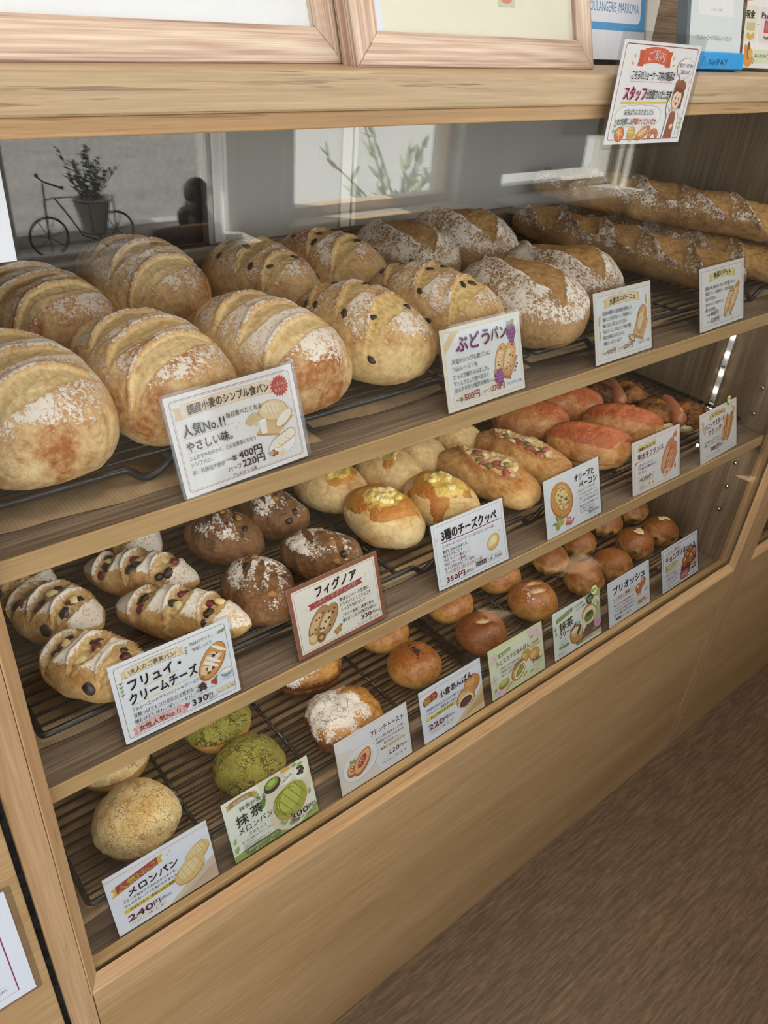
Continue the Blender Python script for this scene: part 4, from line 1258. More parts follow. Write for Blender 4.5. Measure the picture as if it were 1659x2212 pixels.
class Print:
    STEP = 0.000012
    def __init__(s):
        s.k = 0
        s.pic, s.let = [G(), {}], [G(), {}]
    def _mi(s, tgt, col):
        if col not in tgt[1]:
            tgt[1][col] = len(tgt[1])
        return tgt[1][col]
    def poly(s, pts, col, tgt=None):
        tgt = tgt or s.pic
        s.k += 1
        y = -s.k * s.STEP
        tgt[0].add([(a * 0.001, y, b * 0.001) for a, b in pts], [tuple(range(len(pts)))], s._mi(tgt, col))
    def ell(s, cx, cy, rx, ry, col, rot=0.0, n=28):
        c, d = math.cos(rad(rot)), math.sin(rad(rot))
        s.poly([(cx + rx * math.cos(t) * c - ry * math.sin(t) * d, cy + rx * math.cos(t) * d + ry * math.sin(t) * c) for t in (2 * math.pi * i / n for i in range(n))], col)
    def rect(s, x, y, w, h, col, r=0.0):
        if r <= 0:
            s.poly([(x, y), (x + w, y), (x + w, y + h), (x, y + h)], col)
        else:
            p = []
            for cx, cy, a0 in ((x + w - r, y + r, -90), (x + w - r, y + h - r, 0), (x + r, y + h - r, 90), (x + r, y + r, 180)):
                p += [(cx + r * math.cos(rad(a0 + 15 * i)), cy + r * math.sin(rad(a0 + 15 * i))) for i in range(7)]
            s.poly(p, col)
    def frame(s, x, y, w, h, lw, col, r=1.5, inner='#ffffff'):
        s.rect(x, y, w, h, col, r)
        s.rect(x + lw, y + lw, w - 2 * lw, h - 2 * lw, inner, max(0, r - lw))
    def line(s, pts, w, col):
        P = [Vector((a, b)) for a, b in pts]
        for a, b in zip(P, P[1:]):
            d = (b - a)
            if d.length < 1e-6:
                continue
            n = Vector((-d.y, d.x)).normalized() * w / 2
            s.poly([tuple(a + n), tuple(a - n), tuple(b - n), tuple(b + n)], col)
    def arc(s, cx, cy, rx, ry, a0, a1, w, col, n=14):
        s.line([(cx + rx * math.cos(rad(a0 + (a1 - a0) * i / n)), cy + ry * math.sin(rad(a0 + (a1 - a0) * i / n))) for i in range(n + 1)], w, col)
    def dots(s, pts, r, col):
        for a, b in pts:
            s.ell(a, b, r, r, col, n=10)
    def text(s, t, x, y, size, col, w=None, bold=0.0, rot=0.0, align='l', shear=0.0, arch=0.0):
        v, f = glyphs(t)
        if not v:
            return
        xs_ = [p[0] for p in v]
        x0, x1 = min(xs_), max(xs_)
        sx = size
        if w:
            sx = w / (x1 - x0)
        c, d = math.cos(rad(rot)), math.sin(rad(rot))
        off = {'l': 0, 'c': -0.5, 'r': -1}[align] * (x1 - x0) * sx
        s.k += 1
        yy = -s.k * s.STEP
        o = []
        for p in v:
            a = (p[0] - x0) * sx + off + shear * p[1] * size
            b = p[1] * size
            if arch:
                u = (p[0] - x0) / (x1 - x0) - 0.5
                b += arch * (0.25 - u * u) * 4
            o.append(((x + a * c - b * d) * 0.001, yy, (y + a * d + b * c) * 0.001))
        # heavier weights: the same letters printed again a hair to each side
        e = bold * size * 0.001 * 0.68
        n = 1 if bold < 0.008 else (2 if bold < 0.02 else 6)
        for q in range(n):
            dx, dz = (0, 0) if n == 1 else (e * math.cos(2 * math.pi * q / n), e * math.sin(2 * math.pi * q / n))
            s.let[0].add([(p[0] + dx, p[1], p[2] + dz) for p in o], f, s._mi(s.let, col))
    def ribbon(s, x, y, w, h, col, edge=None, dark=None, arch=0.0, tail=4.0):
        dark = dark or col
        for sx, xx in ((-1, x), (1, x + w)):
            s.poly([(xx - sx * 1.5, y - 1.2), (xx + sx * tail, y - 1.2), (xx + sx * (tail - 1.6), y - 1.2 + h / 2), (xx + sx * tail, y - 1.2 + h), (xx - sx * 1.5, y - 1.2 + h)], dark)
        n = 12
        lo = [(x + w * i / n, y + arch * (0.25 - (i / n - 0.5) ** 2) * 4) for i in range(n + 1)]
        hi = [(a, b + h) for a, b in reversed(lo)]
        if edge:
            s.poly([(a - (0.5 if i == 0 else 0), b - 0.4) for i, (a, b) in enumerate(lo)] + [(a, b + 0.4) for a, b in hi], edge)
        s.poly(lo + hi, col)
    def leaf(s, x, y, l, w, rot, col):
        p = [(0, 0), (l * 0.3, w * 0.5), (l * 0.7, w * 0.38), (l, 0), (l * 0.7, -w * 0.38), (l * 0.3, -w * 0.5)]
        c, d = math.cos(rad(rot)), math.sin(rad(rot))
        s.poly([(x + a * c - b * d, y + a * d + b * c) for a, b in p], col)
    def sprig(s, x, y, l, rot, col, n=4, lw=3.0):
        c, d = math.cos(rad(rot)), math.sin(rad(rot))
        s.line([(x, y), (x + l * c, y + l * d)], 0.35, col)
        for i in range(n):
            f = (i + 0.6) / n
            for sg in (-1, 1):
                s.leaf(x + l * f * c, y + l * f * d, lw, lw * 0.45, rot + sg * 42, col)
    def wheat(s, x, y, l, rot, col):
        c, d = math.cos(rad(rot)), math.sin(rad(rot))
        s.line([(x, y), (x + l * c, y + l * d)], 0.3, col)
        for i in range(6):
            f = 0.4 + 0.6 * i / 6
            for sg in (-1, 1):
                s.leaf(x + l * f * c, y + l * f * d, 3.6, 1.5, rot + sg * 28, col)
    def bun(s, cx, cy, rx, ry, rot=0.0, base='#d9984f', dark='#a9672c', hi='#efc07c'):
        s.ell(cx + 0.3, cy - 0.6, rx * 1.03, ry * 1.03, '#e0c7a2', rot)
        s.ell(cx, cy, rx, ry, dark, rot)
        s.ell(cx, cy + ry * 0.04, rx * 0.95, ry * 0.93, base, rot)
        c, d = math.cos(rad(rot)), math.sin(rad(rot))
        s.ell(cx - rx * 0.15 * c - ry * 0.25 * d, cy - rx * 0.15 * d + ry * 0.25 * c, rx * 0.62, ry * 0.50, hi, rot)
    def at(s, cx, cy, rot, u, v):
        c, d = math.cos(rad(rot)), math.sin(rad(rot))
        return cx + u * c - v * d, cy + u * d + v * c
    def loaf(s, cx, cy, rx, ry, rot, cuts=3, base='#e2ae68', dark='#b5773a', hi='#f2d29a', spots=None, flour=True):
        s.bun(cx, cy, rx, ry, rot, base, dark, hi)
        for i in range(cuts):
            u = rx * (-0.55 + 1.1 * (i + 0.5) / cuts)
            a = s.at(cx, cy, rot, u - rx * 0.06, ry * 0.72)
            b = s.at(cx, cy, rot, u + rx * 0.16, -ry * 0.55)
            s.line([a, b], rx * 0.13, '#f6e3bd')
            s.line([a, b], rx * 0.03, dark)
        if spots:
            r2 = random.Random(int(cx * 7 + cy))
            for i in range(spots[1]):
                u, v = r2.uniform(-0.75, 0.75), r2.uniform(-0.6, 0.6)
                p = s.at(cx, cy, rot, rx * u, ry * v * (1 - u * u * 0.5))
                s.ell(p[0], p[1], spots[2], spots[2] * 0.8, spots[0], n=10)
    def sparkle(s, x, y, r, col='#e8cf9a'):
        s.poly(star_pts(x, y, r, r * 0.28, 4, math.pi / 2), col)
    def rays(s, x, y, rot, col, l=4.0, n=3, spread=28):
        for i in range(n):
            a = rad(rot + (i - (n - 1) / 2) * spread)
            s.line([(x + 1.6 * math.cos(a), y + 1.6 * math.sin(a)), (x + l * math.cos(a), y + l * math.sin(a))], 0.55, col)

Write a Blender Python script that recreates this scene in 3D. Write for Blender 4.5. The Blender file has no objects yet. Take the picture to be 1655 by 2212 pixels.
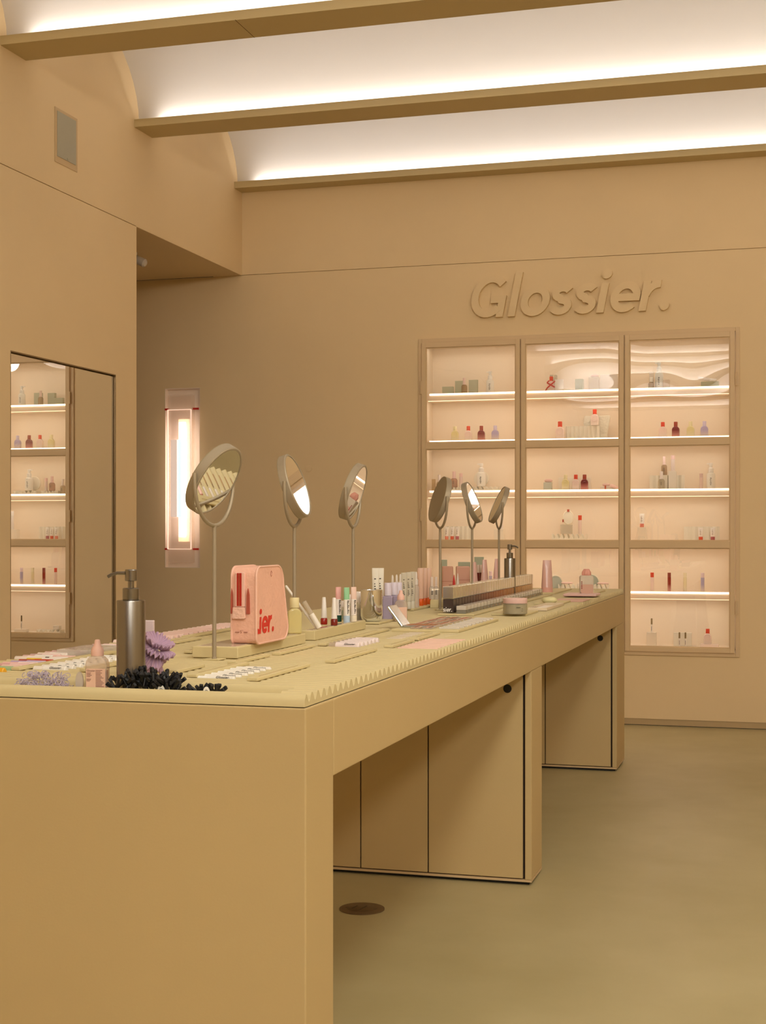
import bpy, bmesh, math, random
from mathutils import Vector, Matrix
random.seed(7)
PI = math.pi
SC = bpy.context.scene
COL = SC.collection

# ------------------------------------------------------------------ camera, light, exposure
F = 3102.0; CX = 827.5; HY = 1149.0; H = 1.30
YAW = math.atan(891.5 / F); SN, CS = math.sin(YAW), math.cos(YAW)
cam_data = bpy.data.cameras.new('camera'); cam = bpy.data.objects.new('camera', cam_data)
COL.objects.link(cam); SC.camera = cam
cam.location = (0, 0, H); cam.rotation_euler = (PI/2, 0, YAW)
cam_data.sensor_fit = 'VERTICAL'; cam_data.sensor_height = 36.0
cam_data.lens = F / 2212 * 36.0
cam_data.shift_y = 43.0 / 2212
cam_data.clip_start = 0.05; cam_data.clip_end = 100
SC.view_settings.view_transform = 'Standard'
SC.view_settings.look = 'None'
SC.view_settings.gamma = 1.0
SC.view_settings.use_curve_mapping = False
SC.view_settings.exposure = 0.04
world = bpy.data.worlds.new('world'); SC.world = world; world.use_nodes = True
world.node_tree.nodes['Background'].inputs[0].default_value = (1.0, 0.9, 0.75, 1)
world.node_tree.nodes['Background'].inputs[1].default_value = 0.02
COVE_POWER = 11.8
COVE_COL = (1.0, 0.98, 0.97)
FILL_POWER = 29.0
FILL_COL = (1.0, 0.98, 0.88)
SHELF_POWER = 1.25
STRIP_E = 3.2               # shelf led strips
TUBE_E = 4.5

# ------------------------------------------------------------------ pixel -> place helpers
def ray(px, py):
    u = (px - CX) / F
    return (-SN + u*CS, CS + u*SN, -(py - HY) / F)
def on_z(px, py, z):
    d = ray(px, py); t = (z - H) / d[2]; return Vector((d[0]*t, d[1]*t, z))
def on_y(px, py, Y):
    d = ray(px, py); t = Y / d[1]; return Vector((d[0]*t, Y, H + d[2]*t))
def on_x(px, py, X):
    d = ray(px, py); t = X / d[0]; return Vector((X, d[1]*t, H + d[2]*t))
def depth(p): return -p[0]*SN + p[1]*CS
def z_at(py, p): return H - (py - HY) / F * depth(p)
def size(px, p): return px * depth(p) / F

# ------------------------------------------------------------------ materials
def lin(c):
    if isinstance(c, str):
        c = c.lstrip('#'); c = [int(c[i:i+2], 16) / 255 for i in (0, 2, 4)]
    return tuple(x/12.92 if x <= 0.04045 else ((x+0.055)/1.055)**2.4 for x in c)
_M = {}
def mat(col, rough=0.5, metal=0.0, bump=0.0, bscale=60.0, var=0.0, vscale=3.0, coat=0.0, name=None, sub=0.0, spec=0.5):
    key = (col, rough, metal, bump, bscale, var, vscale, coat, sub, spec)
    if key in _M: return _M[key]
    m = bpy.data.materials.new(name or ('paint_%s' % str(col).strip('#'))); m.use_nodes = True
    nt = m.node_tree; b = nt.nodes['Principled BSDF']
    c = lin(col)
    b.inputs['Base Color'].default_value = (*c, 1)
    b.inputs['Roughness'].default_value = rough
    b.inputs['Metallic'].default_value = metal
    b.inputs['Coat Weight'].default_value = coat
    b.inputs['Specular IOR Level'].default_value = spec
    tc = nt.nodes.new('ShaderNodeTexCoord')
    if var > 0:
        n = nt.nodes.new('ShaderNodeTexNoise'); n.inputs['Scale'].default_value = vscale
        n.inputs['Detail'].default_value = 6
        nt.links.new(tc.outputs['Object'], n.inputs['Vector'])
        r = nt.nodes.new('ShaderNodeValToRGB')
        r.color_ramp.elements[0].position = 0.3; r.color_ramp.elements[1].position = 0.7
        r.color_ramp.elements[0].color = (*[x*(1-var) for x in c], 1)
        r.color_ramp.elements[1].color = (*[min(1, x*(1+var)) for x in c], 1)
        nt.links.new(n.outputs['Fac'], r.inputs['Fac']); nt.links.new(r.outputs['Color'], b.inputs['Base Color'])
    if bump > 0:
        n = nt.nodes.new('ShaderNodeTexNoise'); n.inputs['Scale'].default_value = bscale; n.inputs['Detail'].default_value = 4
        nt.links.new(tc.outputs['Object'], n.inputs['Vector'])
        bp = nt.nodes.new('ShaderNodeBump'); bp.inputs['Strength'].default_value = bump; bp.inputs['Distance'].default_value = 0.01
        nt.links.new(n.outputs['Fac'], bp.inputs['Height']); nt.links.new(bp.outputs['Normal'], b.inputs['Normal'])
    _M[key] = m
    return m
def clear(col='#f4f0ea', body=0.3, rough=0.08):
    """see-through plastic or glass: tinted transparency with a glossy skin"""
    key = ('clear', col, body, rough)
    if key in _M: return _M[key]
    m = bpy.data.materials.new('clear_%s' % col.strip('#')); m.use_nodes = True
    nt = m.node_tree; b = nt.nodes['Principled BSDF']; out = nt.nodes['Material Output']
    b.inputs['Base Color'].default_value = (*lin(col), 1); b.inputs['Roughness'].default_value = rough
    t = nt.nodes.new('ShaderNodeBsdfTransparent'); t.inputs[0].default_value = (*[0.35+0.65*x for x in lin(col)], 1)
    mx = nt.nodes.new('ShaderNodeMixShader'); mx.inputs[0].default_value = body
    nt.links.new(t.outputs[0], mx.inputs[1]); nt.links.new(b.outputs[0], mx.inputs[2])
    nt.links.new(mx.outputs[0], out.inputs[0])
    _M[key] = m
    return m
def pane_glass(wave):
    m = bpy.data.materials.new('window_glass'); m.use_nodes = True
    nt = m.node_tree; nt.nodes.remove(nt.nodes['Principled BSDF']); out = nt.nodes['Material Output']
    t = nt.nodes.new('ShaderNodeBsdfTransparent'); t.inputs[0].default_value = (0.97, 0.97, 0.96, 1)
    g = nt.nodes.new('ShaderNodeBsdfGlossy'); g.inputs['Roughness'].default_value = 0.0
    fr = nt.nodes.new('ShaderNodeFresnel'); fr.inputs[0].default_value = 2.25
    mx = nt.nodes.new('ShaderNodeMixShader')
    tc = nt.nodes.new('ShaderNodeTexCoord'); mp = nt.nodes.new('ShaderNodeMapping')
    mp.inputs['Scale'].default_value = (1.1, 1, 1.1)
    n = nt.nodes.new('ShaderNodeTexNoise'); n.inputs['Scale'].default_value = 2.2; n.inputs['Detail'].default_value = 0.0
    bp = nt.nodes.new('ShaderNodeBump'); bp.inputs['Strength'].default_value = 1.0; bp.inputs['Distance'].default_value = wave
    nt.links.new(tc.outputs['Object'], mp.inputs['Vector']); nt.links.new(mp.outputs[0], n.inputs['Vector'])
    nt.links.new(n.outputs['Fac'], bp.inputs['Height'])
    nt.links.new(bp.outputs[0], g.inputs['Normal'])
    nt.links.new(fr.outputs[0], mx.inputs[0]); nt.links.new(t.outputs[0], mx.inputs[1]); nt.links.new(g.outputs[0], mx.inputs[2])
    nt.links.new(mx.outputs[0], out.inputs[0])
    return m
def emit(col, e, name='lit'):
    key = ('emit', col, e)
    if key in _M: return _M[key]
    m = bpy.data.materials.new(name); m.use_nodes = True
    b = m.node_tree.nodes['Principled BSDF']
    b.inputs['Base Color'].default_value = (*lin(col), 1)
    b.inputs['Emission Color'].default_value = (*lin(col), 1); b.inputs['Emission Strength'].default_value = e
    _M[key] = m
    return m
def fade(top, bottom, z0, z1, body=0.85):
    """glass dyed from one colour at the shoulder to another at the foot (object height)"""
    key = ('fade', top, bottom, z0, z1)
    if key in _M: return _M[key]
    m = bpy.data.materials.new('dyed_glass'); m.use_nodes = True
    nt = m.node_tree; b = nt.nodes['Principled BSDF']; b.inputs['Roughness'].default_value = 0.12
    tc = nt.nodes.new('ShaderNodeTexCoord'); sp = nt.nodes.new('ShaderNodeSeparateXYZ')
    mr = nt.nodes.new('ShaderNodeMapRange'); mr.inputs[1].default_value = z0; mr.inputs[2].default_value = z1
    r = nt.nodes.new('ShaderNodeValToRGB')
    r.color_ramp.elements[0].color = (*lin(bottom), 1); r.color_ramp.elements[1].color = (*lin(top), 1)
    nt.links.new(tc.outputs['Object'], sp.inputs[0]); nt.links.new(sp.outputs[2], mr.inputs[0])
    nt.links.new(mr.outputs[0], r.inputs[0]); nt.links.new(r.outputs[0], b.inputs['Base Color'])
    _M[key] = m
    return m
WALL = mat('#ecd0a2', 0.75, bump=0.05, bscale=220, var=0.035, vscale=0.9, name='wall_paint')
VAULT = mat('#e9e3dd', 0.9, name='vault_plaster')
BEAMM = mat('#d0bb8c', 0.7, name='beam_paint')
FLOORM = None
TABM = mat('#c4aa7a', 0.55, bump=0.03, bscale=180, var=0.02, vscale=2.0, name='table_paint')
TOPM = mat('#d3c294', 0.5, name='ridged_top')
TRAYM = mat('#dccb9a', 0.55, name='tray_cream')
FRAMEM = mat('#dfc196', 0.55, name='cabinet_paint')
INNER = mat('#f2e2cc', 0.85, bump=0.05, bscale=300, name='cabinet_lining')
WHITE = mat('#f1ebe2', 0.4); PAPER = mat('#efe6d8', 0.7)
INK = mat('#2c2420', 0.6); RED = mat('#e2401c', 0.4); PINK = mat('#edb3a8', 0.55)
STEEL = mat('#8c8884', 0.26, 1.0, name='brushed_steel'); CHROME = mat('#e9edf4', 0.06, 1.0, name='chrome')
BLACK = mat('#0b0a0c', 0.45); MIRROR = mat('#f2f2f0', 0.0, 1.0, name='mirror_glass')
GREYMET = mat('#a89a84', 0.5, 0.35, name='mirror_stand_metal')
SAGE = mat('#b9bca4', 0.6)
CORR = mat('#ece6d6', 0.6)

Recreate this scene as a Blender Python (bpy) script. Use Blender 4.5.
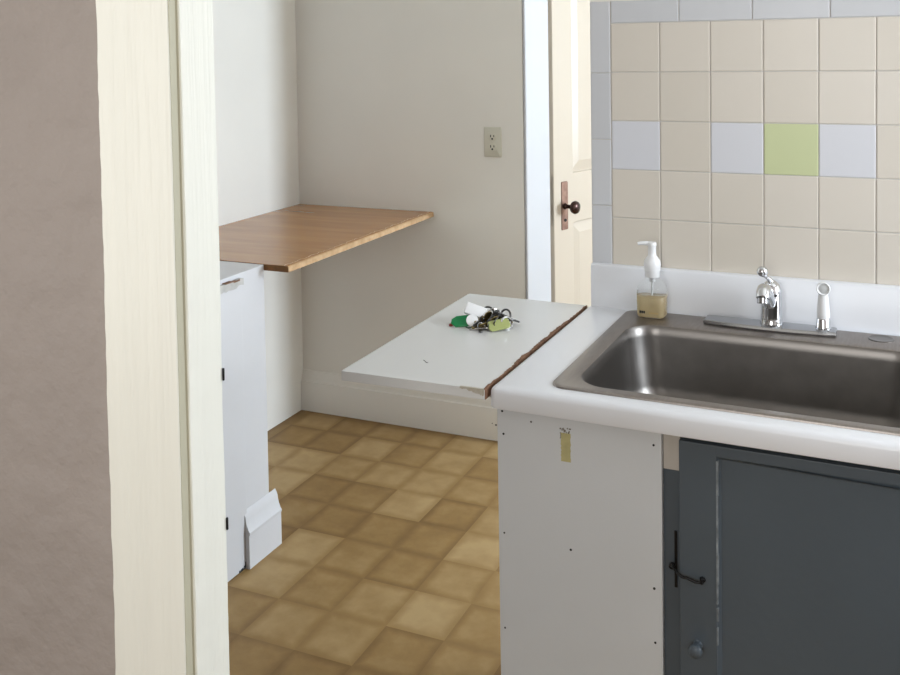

--------------------

## [Job]
Identify the lines above with the word "Blender". Copy them.

## [Result]
Continue the Blender Python script for this scene: part 4, from line 1258. More parts follow. Write for Blender 4.5. Measure the picture as if it were 1659x2212 pixels.
Write a Blender Python script that recreates this scene in 3D. Write for Blender 4.5. The Blender file has no objects yet. Take the picture to be 1655 by 2212 pixels.
Recreate this scene as a Blender Python (bpy) script. Use Blender 4.5.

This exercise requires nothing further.